The Triad society, also known as the Hung family, represents the old ways of Chinese society, and so the Chinese, who do not trust white people or British police, and characteristically prefer dealing with persons of Chinese origin, turn to the society when asking for help, protection of their food businesses and money. In this manner, Chen who regularly sends remittance money to his parents in Hong Kong gets involved with the Triad. When his father falls ill and needs special treatment, Chen has to secure a large amount of money in a short time, and thus he approaches the society. The Triad takes charge of the transaction and Chen ends up owing a large sum. Shortly after, as he tries to escape the influence of the society, he approves of Lily’s idea to open their own food business, and they move into “suburban wilderness” out of London (86).
Their restaurant and their home in one lies in a poor neighbourhood and the Chens work long, unsociable hours to make money. They mostly deal with young white British customers, whom Lily finds ill-mannered and annoying, and calls them foreign devils. As their small restaurant business expands, they cheat the government of taxes, earn enough money to buy a second hand car and start exploring the English surroundings. Man Kee starts going to an English school, which disturbs Lily who wants him to attend Chinese classes as well. In accordance with Man Kee’s English education, the Chens start celebrating English holidays, but keep celebrating the Chinese ones as well.

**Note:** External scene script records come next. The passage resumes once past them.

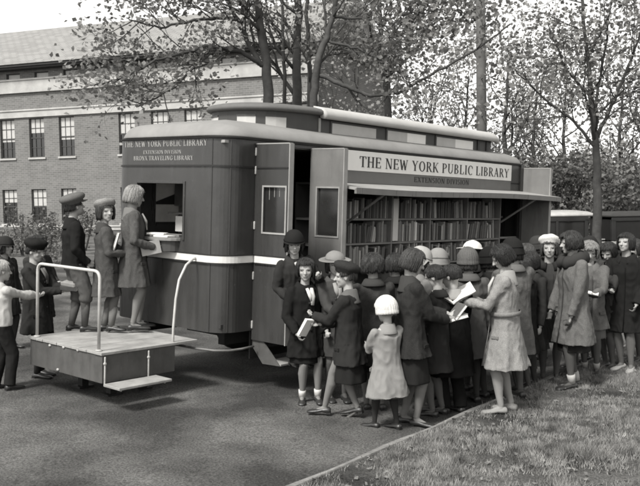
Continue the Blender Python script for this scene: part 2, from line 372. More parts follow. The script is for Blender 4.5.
G = {
 'T': (.80, st(.4)+hb(.02, .78, .97)+sf(.4, 0)+tipd(.05, .97, -.2)+tipd(.75, .97, -.2)),
 'H': (.86, st(.17)+st(.69)+hb(.17, .69, .52)+sf(.17, 0)+sf(.17, .955)+sf(.69, 0)+sf(.69, .955)),
 'E': (.72, st(.17)+hb(.05, .66, .97)+hb(.17, .52, .52)+hb(.05, .68, .03)+tipd(.63, .97, -.2)+tipd(.65, .03, .22)+tipd(.52, .43, .18)),
 'N': (.88, st(.15, w=TN)+st(.73, w=TN)+ln(.68, 0, .18, 1, TK)+sf(.15, 0, .24)+sf(.13, .955, .26)+sf(.73, .955, .24)),
 'W': (1.12, ln(.34, 0, .12, 1, TK)+ln(.34, 0, .56, .95, TN)+ln(.76, 0, .54, .95, TK)+ln(.76, 0, .98, 1, TN)+sf(.12, .955, .28)+sf(.98, .955, .24)),
 'Y': (.84, st(.42, 0, .5)+ln(.42, .45, .13, 1, TK)+ln(.42, .45, .72, 1, TN)+sf(.42, 0)+sf(.13, .955, .28)+sf(.72, .955, .24)),
 'O': (.92, arc(.45, .5, .42, .52, 0, 360, .17, .06, 28)),
 'R': (.82, st(.17)+arc(.30, .74, .36, .26, -90, 90, .16, .05)+hb(.17, .32, .975, .05)+hb(.17, .32, .505, .05)+ln(.72, 0, .40, .5, TK)+sf(.17, 0)+sf(.15, .955, .26)+sf(.74, 0, .24)),
 'K': (.86, st(.17)+ln(.28, .42, .68, 1, TN)+ln(.73, 0, .38, .55, TK)+sf(.17, 0)+sf(.17, .955)+sf(.70, .955, .24)+sf(.74, 0, .24)),
 'P': (.74, st(.17)+arc(.30, .72, .38, .28, -90, 90, .16, .05)+hb(.17, .32, .975, .05)+hb(.17, .32, .465, .05)+sf(.17, 0)+sf(.15, .955, .26)),
 'U': (.86, st(.17, .32, 1)+st(.70, .32, 1, TN)+arc(.41, .34, .325, .35, 180, 360, .13, .07)+sf(.17, .955)+sf(.70, .955, .24)),
 'B': (.78, st(.17)+arc(.30, .755, .33, .245, -90, 90, .15, .05)+arc(.30, .265, .39, .265, -90, 90, .16, .05)+hb(.1, .32, .975, .05)+hb(.17, .32, .52, .05)+hb(.1, .32, .025, .05)),
 'L': (.70, st(.17)+hb(.05, .64, .03)+tipd(.62, .03, .24)+sf(.17, .955)),
 'I': (.40, st(.2)+sf(.2, 0)+sf(.2, .955)),
 'C': (.82, arc(.46, .5, .42, .52, 48, 312, .17, .06, 24)+tipd(.73, .9, -.22)),
 'A': (.86, ln(.70, 0, .42, 1, TK)+ln(.14, 0, .42, 1, TN)+hb(.25, .6, .34)+sf(.14, 0, .24)+sf(.70, 0, .28)),
 'X': (.84, ln(.70, 0, .16, 1, TK)+ln(.13, 0, .66, 1, TN)+sf(.13, 0, .24)+sf(.70, 0, .28)+sf(.17, .955, .28)+sf(.66, .955, .24)),
 'S': (.66, arc(.33, .745, .27, .275, 30, 270, .12, .06)+arc(.33, .26, .28, .275, -150, 90, .12, .06)),
 'D': (.88, st(.17)+arc(.30, .5, .50, .5, -90, 90, .17, .05, 22)+hb(.06, .32, .975, .05)+hb(.06, .32, .025, .05)),
 'V': (.84, ln(.42, 0, .14, 1, TK)+ln(.42, 0, .70, 1, TN)+sf(.14, .955, .28)+sf(.70, .955, .24)),
 'G': (.90, arc(.46, .5, .42, .52, 48, 345, .17, .06, 24)+st(.76, .1, .45)+sf(.74, .43, .26)+tipd(.73, .9, -.22)),
}
def lettering(text, T, x0, x1, y0, h, m, parent, depth=.003, space=.42, name='lettering'):
    wd = sum(G[c][0]+.09 if c != ' ' else space for c in text)
    sx = (x1-x0)/wd; x = x0; mb = MB(); k = 0
    for c in text:
        if c == ' ': x += space*sx; continue
        for poly in G[c][1]:
            k += 1; mb.prism([(x+p[0]*sx, y0+p[1]*h) for p in poly], T, 0.0004, depth+.00012*(k % 9))
        x += (G[c][0]+.09)*sx
    return mb.build(name, m, parent)

# ------------------------------------------------------------------ the library bus
W_, L_ = 1.917, 6.80
bus = empty('library_bus'); bus.matrix_world = MBUS
tag(bus, 'dark 1920s library bus with open book shelves, raised roof and lettered sign board', 'bus')
def rrect(d=0, x0=0, x1=L_, y0=0, y1=W_, r=.26, n=9):
    x0 += d; x1 -= d; y0 += d; y1 -= d; r = max(.02, r-d); P = []
    for cx, cy, a in ((x0+r, y0+r, 180), (x1-r, y0+r, 270), (x1-r, y1-r, 0), (x0+r, y1-r, 90)):
        for k in range(n+1): t = R(a+90*k/n); P.append((cx+r*math.cos(t), cy+r*math.sin(t)))
    return P
def ribbon(mb, path, z0, z1, t=.04, out=0, mi=0):   # thick wall along a path, inside on the left of travel
    n = len(path); rings = []
    for i, p in enumerate(path):
        a = Vector(path[max(i-1, 0)]); b = Vector(path[min(i+1, n-1)]); d = (b-a).normalized(); nn = Vector((-d.y, d.x)); p = Vector(p)
        o = p-nn*out; q = p+nn*t
        rings.append([(o.x, o.y, z0), (q.x, q.y, z0), (q.x, q.y, z1), (o.x, o.y, z1)])
    mb.loft(rings, mi)
RC = .26
def cornerpath(cx, cy, a0, a1, r=RC, n=10): return [(cx+r*math.cos(R(a0+(a1-a0)*k/n)), cy+r*math.sin(R(a0+(a1-a0)*k/n))) for k in range(n+1)]
# paths run anticlockwise (inside on the left): front face (x=0) is walked from y=W to y=0
DX0, DX1, BX0, BX1 = .47, 1.43, 1.52, 6.62
nearc = cornerpath(RC, RC, 180, 270); farc = cornerpath(RC, W_-RC, 90, 180); rearn = cornerpath(L_-RC, RC, 270, 360); rearf = cornerpath(L_-RC, W_-RC, 0, 90)
WY0, WY1, WZ0, WZ1 = .635, 1.44, 1.625, 2.216
LW0, LW1 = .62, 1.22   # window in the far side wall
body = MB(); H0, H1 = .63, 2.72
ribbon(body, [(0, WY0)] + nearc + [(DX0, 0)], H0, H1)
ribbon(body, [(0, WY1), (0, WY0+.0)], H0, WZ0); ribbon(body, [(0, WY1), (0, WY0)], WZ1, H1)
ribbon(body, [(LW0, W_)] + farc + [(0, WY1)], H0, H1)
ribbon(body, [(LW1, W_), (LW0, W_)], H0, 1.72); ribbon(body, [(LW1, W_), (LW0, W_)], 2.25, H1)
ribbon(body, [(BX1, 0)] + rearn + rearf + [(LW1, W_)], H0, H1)
ribbon(body, [(DX0, 0), (DX1, 0)], 2.67, H1)
ribbon(body, [(DX1, 0), (BX0, 0)], H0, H1)
ribbon(body, [(BX0, 0), (BX1, 0)], H0, .92); ribbon(body, [(BX0, 0), (BX1, 0)], 2.29, H1)
bo = body.build('body', M['bus'], bus)
bo.modifiers.new('w', 'WELD').merge_threshold = .0005
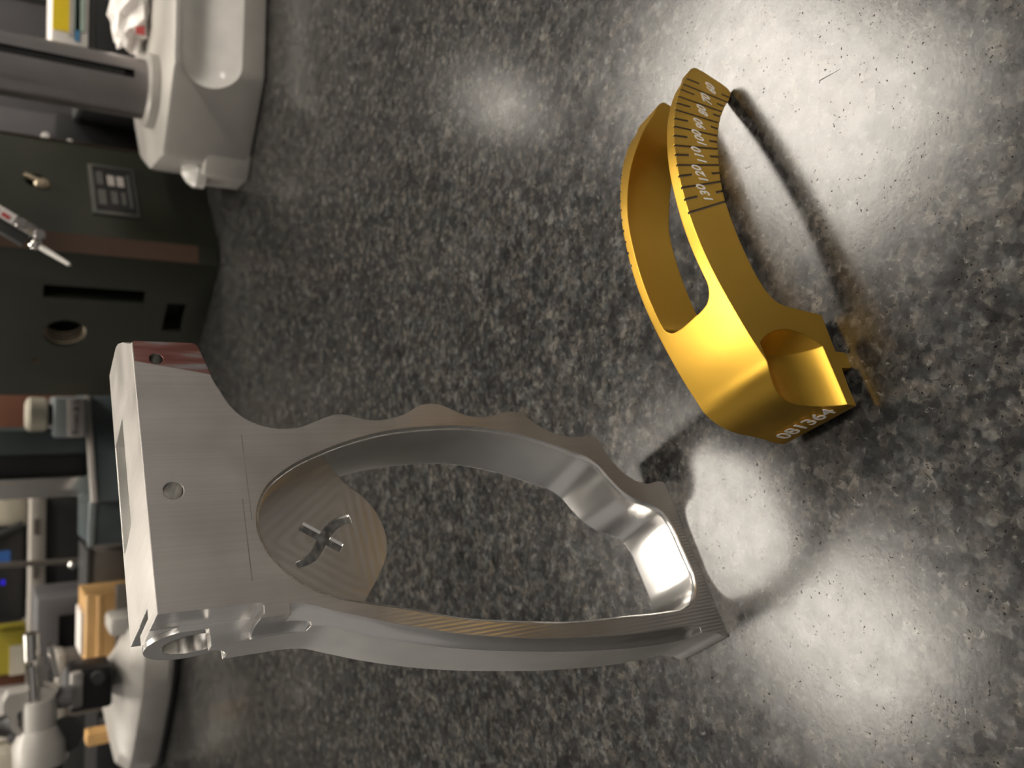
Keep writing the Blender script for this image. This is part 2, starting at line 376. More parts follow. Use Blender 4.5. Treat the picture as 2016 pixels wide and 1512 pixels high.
HOLE = [(45,127.2),(50,126.6),(54.9,124),(59.3,118.7),(64.7,107.2),(67.8,97.5),(69.6,89),(70.6,78.5),(70.8,68),(69.9,58.6),(67.7,48.9),(64.6,39.8),(61.7,32.8),(59.5,27.9),(56.7,24.7),(51.7,21.9),
 (46.9,18.5),(44.1,14.6),(42.4,10.4),(40.1,7),(36.1,5.2),(30.3,4.7),(24.6,4.5),(19.6,4.4),(15.4,5.8),(12.3,8.7),(10.9,12.5),(10.8,18),(11,24),(11.5,31),(12.2,43.8),(13,53.1),(14.4,62.1),
 (16.3,72.9),(18.6,83.4),(20.9,90.6),(23.2,97.9),(25.3,105.5),(27.7,112.7),(30.6,118),(35.1,122.9),(40.1,126)]
def loc3(pts, d): return [(p[0]*mm, d*mm, p[1]*mm) for p in pts]
outl = spline(BODY, 10)
bm = bm_new(); add_rings(bm, [loc3(outl, 0), loc3(outl, 21)])
body = link('body', bm, M['alu_face'], H, True)
# thicker rail behind the top edge
RAIL = [(31,1.0),(96.5,1.0),(99.4,5.0),(104.8,12),(108.8,18.4),(110.2,22),(110.1,35.5),(31,35.5)]
bm = bm_new(); add_prism(bm, [(a*mm, b*mm) for a, b in RAIL], .1368, .1509, 'xyz')
boolean(body, link('c', bm, M['alu_face'], H, True), 'UNION')
# ring lug on the left end of the rail
bm = bm_new(); add_cyl(bm, (.0268, .019, .1405), (.052, .019, .1405), .0105, 56)
boolean(body, link('c', bm, M['alu_polish'], H, True), 'UNION')
bm = bm_new(); add_cyl(bm, (.020, .019, .1405), (.049, .019, .1405), .0066, 48)
boolean(body, link('c', bm, M['alu_polish'], H, True))
# clamp slot through the top, pocket in the back half of the top
bm = bm_new(); add_box(bm, .0308, .0331, .0098, .040, .1405, .16); boolean(body, link('c', bm, M['alu_polish'], H, True))
bm = bm_new(); add_prism(bm, [(.0878,.0205),(.0868,.0348),(.0553,.0348),(.0562,.028),(.0585,.0205)], .1455, .16, 'xyz')
boolean(body, link('c', bm, M['alu_polish'], H, True))
# the big opening, with a broken front edge
hole = relax(spline(HOLE, 10, corner=80), 3)
bm = bm_new(); add_rings(bm, [loc3(offset_poly(hole, 2.6), -1), loc3(offset_poly(hole, 1.05), 0), loc3(offset_poly(hole, .60), .27), loc3(offset_poly(hole, .25), .70), loc3(hole, 1.3), loc3(hole, 23)])
boolean(body, link('c', bm, M['alu_polish'], H, True))
# step that runs down the left edge: cove from the face to a ledge
def sweep_cut(path, sec):
    n = len(path); rings = []
    for i, p in enumerate(path):
        t = (path[min(i+1, n-1)] - path[max(i-1, 0)]).normalized(); nv = Vector((t.y, -t.x))      # outward = left
        if nv.x > 0: nv = -nv
        rings.append([((p.x + nv.x*min(a, 2.6) - max(a - 2.6, 0))*mm, d*mm, (p.y + nv.y*min(a, 2.6))*mm) for a, d in sec])
    bm = bm_new(); add_rings(bm, rings); boolean(body, link('c', bm, M['alu_polish'], H, True))
E0 = [(26.9,123.6),(26.6,121.5),(25.7,118.5),(23.8,113.9),(22.0,108.9),(19.4,102),(16.7,93.5),(14.1,84.7),(11.7,74.4),(9.7,64),(8.4,55),(7.1,44),(6.2,33.9),(5.7,23.2),(5.5,14.5),(5.2,11),(4.5,9.4)]
sweep_cut(spline(E0, 5, False, 90), [(0,-1),(0,1.4),(.25,2.8),(.8,3.9),(1.6,4.6),(2.6,5),(12,5),(12,-1)])
sweep_cut(spline([(24.4,142),(24.4,131),(24.4,126),(24.3,121),(23.6,118)], 4, False, 90), [(0,-1),(0,5),(.2,6.8),(.6,8.2),(1.1,8.8),(10,9.2),(10,-1)])
bm = bm_new(); add_prism(bm, [(.015,.1305),(.0246,.1305),(.0254,.1296),(.0272,.1294),(.0278,.1300),(.0280,.1312),(.0282,.16),(.015,.16)], -.001, .0095, 'xzy')
boolean(body, link('c', bm, M['alu_polish'], H, True))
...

Meanwhile, the Triad discovers Chen’s whereabouts and he has to repay his debt. Mui gets pregnant and as she refuses to reveal who the father is, Lily assumes it must be an Englishman and resolves to keep her shameful sister’s pregnancy in secret. After she gives birth to a girl, Mui leaves her illegitimate daughter in the care of a well off family friend, Mrs. Law. Later on, Chen’s dependent father migrates from Hong Kong and comes to live with them. In the end, Chen disappears, is killed by the Triad, and Lily and Mui, free of his influence that kept them isolated from the British society, succeed in integrating into it. Mui gets married to Mr Lo and though they are both of Chinese origin, they open a fish and chip restaurant.